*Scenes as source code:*
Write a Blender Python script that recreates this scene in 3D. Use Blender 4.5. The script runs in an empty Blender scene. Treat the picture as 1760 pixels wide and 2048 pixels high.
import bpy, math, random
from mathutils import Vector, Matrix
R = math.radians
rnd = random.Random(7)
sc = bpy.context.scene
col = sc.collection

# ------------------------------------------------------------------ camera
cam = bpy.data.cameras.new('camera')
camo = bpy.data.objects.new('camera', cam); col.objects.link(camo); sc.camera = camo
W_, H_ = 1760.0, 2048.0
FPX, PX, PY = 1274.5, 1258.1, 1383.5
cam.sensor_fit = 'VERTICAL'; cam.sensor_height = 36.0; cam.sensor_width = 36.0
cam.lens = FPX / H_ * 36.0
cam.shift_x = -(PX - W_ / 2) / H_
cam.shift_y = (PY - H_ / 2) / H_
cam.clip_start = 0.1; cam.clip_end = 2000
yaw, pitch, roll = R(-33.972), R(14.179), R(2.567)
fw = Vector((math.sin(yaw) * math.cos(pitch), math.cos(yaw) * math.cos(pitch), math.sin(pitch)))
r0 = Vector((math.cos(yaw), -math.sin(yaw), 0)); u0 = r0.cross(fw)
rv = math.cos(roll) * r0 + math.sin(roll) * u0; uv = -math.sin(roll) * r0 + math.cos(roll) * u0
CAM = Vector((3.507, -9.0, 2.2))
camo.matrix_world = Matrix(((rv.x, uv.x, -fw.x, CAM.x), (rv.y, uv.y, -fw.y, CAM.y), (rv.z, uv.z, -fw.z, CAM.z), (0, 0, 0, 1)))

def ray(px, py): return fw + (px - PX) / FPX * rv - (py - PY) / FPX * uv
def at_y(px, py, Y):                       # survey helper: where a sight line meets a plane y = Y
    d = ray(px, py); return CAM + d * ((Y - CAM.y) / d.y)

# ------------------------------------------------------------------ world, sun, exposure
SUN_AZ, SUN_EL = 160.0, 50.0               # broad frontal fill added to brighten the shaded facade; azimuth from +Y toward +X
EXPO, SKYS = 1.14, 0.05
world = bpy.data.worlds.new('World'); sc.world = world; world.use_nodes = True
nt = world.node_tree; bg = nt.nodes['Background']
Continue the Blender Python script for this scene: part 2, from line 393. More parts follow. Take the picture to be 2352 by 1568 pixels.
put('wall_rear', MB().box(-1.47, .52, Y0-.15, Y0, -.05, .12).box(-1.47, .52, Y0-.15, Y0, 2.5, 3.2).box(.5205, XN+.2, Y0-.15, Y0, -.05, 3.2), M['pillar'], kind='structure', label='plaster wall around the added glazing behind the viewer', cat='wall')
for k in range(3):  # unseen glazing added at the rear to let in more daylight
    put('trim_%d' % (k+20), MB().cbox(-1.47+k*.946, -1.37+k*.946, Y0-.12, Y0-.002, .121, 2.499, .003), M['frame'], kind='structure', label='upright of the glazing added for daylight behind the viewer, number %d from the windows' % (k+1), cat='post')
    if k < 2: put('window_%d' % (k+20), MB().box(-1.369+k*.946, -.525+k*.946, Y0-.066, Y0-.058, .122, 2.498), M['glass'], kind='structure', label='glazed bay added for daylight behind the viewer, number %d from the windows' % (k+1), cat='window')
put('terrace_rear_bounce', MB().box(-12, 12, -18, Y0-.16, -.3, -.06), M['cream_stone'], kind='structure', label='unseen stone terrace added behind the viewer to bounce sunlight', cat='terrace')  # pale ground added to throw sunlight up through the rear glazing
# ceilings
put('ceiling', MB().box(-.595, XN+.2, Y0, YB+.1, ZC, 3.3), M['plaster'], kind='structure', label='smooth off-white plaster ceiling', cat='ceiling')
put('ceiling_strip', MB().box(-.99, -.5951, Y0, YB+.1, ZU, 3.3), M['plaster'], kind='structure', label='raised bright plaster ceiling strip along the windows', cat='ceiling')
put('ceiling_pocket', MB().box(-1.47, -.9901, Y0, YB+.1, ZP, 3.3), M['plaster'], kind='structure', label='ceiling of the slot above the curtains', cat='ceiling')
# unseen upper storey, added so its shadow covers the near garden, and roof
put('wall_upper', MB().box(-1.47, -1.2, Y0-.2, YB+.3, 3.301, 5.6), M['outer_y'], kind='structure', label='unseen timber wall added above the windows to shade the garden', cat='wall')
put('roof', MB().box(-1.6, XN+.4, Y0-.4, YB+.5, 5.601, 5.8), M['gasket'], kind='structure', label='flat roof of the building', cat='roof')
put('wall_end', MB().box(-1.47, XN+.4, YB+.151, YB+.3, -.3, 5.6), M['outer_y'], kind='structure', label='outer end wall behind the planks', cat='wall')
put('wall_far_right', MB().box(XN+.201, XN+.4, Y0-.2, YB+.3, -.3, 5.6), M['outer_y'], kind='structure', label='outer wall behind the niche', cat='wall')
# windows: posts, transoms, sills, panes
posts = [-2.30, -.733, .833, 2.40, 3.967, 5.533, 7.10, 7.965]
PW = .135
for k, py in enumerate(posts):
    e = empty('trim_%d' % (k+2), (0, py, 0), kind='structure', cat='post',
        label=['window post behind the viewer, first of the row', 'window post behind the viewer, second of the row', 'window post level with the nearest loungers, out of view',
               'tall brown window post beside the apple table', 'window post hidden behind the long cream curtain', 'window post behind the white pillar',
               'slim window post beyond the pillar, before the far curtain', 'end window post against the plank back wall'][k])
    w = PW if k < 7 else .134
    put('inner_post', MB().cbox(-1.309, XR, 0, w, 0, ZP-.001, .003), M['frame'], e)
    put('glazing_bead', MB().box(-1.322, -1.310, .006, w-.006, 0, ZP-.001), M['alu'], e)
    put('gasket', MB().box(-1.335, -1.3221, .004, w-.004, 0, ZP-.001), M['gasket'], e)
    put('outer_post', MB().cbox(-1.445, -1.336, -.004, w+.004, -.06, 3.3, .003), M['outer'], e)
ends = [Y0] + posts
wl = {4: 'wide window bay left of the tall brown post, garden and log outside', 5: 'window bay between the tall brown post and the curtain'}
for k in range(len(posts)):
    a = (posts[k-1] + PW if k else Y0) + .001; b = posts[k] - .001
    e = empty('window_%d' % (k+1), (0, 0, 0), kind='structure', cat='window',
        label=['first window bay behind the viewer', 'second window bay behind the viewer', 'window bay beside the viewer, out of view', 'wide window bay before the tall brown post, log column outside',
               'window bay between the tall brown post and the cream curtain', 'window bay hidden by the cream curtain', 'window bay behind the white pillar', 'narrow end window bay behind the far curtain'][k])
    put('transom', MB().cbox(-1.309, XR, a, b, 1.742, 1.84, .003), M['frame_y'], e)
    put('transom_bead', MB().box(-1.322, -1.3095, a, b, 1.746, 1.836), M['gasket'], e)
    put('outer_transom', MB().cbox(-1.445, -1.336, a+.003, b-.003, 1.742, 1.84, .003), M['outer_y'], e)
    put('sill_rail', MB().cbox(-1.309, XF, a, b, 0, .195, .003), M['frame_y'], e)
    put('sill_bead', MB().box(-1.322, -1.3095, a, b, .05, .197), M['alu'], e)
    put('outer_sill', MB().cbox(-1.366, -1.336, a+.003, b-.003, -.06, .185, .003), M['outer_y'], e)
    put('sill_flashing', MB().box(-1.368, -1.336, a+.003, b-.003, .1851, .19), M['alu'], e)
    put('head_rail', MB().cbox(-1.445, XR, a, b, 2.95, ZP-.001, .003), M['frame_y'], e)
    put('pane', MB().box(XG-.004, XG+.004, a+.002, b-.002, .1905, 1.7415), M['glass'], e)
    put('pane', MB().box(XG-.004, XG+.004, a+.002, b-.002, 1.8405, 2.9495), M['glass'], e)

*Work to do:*
Locate the word "script" in the records and collect each line it appears in.

*Correct response:*
Write a Blender Python script that recreates this scene in 3D. Use Blender 4.5. The script runs in an empty Blender scene. Treat the picture as 1760 pixels wide and 2048 pixels high.
Continue the Blender Python script for this scene: part 2, from line 393. More parts follow. Take the picture to be 2352 by 1568 pixels.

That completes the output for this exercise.